■ **Written task**
Pull each line holding the word "prism" from the data.

■ **Dataset content**
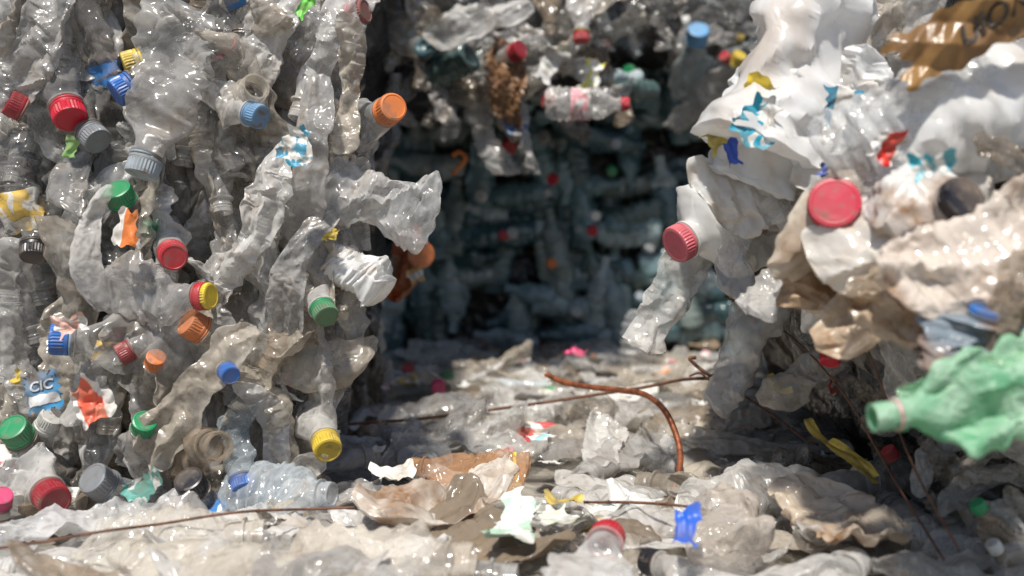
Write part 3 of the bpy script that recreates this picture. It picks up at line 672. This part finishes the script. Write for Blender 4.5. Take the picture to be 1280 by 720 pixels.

==

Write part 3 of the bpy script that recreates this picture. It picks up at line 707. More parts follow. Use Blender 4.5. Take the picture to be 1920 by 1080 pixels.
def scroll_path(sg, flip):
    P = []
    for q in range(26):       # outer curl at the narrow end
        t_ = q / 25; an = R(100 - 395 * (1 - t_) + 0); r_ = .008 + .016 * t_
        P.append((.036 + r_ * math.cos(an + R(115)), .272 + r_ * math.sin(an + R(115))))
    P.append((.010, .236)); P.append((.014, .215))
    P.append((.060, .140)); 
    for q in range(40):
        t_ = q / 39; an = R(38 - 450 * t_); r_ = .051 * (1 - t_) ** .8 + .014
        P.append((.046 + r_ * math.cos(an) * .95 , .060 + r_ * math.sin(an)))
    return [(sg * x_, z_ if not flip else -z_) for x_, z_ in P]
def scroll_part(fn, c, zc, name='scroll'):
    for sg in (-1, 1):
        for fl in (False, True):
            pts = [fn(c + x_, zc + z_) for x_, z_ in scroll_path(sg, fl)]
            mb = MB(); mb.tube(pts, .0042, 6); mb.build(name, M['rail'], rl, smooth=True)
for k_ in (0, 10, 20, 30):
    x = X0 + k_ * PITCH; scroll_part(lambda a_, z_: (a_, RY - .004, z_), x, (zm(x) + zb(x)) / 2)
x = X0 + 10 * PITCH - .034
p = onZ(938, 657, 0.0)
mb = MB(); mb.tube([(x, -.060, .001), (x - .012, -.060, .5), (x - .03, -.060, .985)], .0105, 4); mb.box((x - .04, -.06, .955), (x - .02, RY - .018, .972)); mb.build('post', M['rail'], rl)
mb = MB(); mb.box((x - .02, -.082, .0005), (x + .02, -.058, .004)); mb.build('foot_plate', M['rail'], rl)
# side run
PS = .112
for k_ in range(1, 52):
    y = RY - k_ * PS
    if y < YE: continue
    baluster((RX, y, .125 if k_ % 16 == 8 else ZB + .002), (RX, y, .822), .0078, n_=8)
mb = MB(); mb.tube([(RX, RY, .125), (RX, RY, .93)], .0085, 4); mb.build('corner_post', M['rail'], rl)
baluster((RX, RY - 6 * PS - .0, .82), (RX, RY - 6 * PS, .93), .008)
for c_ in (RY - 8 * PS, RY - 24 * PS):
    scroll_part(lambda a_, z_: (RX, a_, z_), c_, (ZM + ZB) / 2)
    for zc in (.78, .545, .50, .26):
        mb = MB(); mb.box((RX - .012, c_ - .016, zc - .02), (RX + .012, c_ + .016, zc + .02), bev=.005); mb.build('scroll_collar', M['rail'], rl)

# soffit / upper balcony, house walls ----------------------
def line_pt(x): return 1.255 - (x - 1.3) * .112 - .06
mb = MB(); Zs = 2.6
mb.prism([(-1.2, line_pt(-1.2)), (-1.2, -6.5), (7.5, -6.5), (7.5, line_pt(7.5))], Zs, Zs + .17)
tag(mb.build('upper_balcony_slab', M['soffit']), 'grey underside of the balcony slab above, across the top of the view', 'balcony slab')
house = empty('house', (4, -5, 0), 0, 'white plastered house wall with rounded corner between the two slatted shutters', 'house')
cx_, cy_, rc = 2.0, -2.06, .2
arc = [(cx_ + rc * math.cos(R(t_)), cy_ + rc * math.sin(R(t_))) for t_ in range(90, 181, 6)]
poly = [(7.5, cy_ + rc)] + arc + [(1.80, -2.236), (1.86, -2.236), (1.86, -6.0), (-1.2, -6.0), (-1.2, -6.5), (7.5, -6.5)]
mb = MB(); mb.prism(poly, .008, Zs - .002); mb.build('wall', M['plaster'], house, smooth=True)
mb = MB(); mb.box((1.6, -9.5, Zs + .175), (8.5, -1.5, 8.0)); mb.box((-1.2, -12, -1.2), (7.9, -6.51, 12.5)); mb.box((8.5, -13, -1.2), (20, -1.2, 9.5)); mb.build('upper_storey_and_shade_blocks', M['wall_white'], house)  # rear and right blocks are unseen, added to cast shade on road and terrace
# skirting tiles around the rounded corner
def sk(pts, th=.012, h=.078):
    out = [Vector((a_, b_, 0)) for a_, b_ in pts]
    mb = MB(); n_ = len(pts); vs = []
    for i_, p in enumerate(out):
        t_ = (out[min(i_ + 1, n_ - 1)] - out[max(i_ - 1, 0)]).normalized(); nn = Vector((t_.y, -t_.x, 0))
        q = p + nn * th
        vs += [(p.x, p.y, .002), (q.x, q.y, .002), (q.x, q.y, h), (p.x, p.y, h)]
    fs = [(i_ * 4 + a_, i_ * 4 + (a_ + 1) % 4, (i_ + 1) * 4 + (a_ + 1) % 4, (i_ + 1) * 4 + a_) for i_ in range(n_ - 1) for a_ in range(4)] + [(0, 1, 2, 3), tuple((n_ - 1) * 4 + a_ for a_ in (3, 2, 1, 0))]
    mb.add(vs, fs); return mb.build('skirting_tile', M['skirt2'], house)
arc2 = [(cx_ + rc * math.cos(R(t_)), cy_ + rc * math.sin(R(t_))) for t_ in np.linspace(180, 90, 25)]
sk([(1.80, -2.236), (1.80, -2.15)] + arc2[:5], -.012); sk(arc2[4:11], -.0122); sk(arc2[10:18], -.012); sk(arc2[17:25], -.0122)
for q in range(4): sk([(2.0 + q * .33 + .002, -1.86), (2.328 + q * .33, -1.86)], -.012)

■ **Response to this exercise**
mb.prism([(-1.2, line_pt(-1.2)), (-1.2, -6.5), (7.5, -6.5), (7.5, line_pt(7.5))], Zs, Zs + .17)
mb = MB(); mb.prism(poly, .008, Zs - .002); mb.build('wall', M['plaster'], house, smooth=True)